Estamos tan acostumbrados a parafrasear títulos famosos que estoy segura de que algunos pensarán que voy a referirme a algún aspecto de la actualidad política. Hay muchos asuntos merecedores de este epígrafe, cierto, pero no voy a caer en la tentación de mencionarlos; que lo haga cada cual, por esa simple asociación de ideas que sugiere toda situación paradigmática, y la que recrea la novela de Dostoievski así titulada, que he tenido la ocurrencia de volver a leer últimamente al amparo de la gripe, lo es, y no precisamente de las más simples. Recordaré, grosso modo, su argumento.
El joven estudiante Raskólnikov asesina a una vieja usurera y tras un largo duelo dialéctico con un juez tan inteligente como perspicaz, y presionado por el amor que profesa, a pesar suyo, a su madre, a su hermana y a Sonia, una amiga prostituta, sucumbe a la culpa y confiesa. Raskólnikov no es un criminal corriente. Es un intelectual, un nihilista, un destructor, al cabo. Un superhombre "avant la lettre", que se siente por encima del bien y del mal y desprecia la sensiblería de la burguesía; por eso Nietzsche le consideraba uno de sus maestros. Raskólnikov entiende como perfectamente justificado, e incluso necesario, su crimen, pues con la muerte de la usurera, y según sus ideas, no sólo va a liberar a la sociedad de un parásito sino que aliviará la situación material de su familia y de su amiga Sonia.

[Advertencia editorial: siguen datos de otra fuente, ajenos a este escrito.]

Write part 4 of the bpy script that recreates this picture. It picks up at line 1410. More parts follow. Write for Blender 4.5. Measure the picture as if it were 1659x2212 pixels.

Pero Raskólnikov es ruso, está dotado de cierta propensión al exceso y a la contradicción, y acaba viéndose incapaz de sostener la teoría que pretendía demostrar al mundo y a sí mismo con su acción: que el hombre es dueño de sus actos y no tiene que rendir cuentas a nadie. Visto lo cual, y volviendo al principio, creo que no es muy difícil sacar similitudes e incluso consecuencias.